09. SOLITARY FIGHT (6:02)
Un’abbuffata di power metal melodico come ai vecchi tempi è ciò a cui si va incontro con le sonorità trascinanti ed inarrestabili di “Solitary Fight”. La partenza è un turbine sonoro ed i ritmi sono elevati, spinti da una sezione ritmica incalzante. Messina parte carico incalzando la dose e, dopo un refrain più ragionato, esplode in un chorus che farà canticchiare più di qualche ascoltatore. La parte strumentale centrale, vivace ed efficace, vede tutti protagonisti, a testimonianza dall’ottima coesione tra i componenti della band.
10. SKYWARDS (3:56)
L’immancabile ballata arriva puntuale con “Skywards”; chi conosce da tempo la band ha ben impresso in mente alcuni lenti leggendari, come ovviamente l’indimenticabile “The Mystery Of Love”. Inutili i paragoni, qui i Secret Sphere costruiscono un pezzo maturo, ricercato e malinconico che ha poco a che fare col passato. Una ballad acustica segnata ovviamente dall’ugola di Roberto che disegna melodie nostalgiche, tra le quali trova spazio anche una voce femminile con la quale duetta. Il breve assolo di Aldo è elegante e si muove con equilibrio, senza alterare l’atmosfera limpida e serena che avvolge il pezzo.

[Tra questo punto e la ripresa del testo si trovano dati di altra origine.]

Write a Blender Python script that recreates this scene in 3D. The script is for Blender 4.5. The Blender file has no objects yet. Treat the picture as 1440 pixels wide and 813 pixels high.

11. THE LIE WE LOVE (8:17)
Il brano più lungo della tracklist ha anche il compito di chiudere il disco. Piano e voce introducono un pezzo che poco più tardi esplode con riffoni pesanti e ritmi controllati, trasformandosi in un midtempo possente dove si muove con destrezza la voce squillante di Messina. “The Lie We Love” è una minisuite di classe in cui trovano spazio influenze progressive che potrebbero ricordare qualcosa dei Fates Warning, ma con un’evidente impronta sinfonica tipica dei Secret Sphere. Tanti elementi si amalgamano con sapienza all’interno di questa composizione, che potrebbe spiazzare al primo impatto, ma allo stesso tempo mette in mostra il coraggio di una band che non ha mai voluto ripetersi, dimostrando nella propria carriera di saper sperimentare con competenza. La chiusura è affidata ad un coretto frizzante sul quale si stampa ancora la voce di Roberto, che marchia profondamente e con personalità il finale dando il via ai titoli di coda.